Insight without action isn’t worthless; it’s much, much worse than that. If you’ve gotten to the point of insights with your Big Data efforts you’ve managed to absorb all of the costs associated with:
- Selecting and deploying technologies
- Hiring your data scientists (whatever THAT means)
- Extracting-transforming-and-loading your data (the loathsome ETL process which is the bane of any meaningful data analytics)
- Creating gorgeous, eye-candy reports and dashboards
But, have you generated any meaningful outputs? Are your reports an end, or just a beginning? You’ve absorbed all of the costs, but where’s the benefit?
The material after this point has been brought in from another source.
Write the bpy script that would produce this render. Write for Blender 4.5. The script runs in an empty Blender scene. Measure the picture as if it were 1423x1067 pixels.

Merely analyzing data is worthless. No amount of staring at graphs, charts and dashboards will transform how your business operates. No matter how long or hard you stare at those graphs, until you do something they’re going to keep staring right back. If your dashboards are showing you disturbing trends no amount of staring at them is going to change those bad results. You can line up all of your Jedi-Ninja-Black-Belt-Data-Scientists and have all of them stare at that goat for days and days, but I can promise you that it will not fall over dead from wishing and staring alone.
At some point, unless you’re George Clooney, you’re going to have to get your hands dirty and actually do something to get new results.
Mere belief or faith will not make those metrics improve; at least not in the long term. Faith and belief have their place in our world; we are human after all and we need these intangibles to feel whole. But, Big Data requires that you ACT upon your data not just look at it. For Big Data to have any impact you must turn insight into action. In this way your beliefs can manifest themselves in reality and generate the outcomes that you might otherwise wish for. Anything less is being a spectator in one of the biggest games of your life, and you might as well show up to work with a giant foam finger, rather than a host of spreadsheets and reports.
Without new actions and outcomes Big Data becomes an academic exercise, where you’re hoping that faith and belief, rather than action, will lead to new outcomes. If this is how you’re leveraging your investments in Big Data, you might as well be trying to play a Jedi mind trick on a goat. If you succeed at this please let me know. There are these three casinos in Vegas that we could take down together, using your telekinetic powers!
If you want different outcomes you need to act differently. Big Data can show you what actions to take, and what changes result. But until you do so, until you act, Big Data will be nothing more than a very expensive distraction.